Opinion
1001 KA 21-01032
12-23-2022
CRAIG M. CORDES, SYRACUSE, FOR DEFENDANT-APPELLANT. BROOKS T. BAKER, DISTRICT ATTORNEY, BATH (JOHN C. TUNNEY OF COUNSEL), FOR RESPONDENT.
CRAIG M. CORDES, SYRACUSE, FOR DEFENDANT-APPELLANT.
BROOKS T. BAKER, DISTRICT ATTORNEY, BATH (JOHN C. TUNNEY OF COUNSEL), FOR RESPONDENT.
PRESENT: WHALEN, P.J., LINDLEY, BANNISTER, AND MONTOUR, JJ.
MEMORANDUM AND ORDER It is hereby ORDERED that the judgment so appealed from is unanimously reversed on the law, the plea is vacated, those parts of the omnibus motion seeking to suppress physical evidence and statements are granted, the indictment is dismissed, and the matter is remitted to Steuben County Court for proceedings pursuant to CPL 470.45.
Memorandum: On appeal from a judgment convicting him upon his plea of guilty of aggravated driving while intoxicated as a class E felony ( Vehicle and Traffic Law §§ 1192 [2-a] [b] ; 1193 [1] [c] [i] [B]), defendant contends that County Court erred in refusing to suppress physical evidence and statements that he made to the police. We agree. Specifically, defendant contends that the stop of defendant's vehicle was unlawful because the evidence before the suppression court is insufficient to establish that the arresting police officer had probable cause to believe that defendant had committed a traffic violation. At the suppression hearing, the officer testified that he stopped the vehicle after he visually estimated defendant's speed at 82 miles per hour in a 65 mph zone, and there was no testimony that the officer used a radar gun to establish defendant's speed. While it is well-settled that a qualified police officer's testimony that he or she visually estimated the speed of a defendant's vehicle may be sufficient to establish that a defendant exceeded the speed limit (see People v. Olsen , 22 N.Y.2d 230, 232, 292 N.Y.S.2d 420, 239 N.E.2d 354 [1968] ), here, the People failed to establish the officer's training and qualifications to support the officer's visual estimate of the speed of defendant's vehicle (see generally People v. Smith , 162 A.D.2d 999, 999, 557 N.Y.S.2d 789 [4th Dept. 1990], lv denied 76 N.Y.2d 896, 561 N.Y.S.2d 559, 562 N.E.2d 884 [1990] ).
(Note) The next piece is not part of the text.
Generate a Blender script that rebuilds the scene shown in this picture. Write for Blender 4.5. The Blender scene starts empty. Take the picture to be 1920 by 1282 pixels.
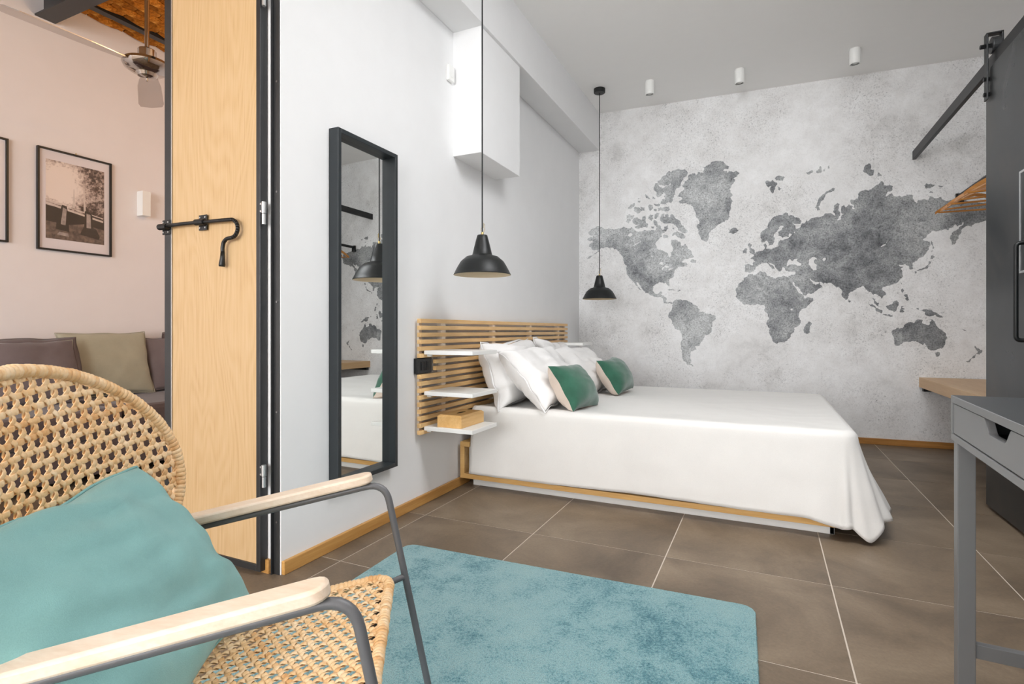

Thus, inasmuch as the People failed to meet their burden of showing the legality of the police conduct in stopping defendant's vehicle in the first instance, we conclude that the court erred in refusing to suppress the physical evidence and defendant's statements obtained as a result of the traffic stop. Because our determination results in the suppression of all evidence supporting the crime charged, the indictment must be dismissed (see People v. Dortch , 186 A.D.3d 1114, 1116, 128 N.Y.S.3d 768 [4th Dept. 2020] ).
In light of our determination, we need not reach defendant's remaining contention.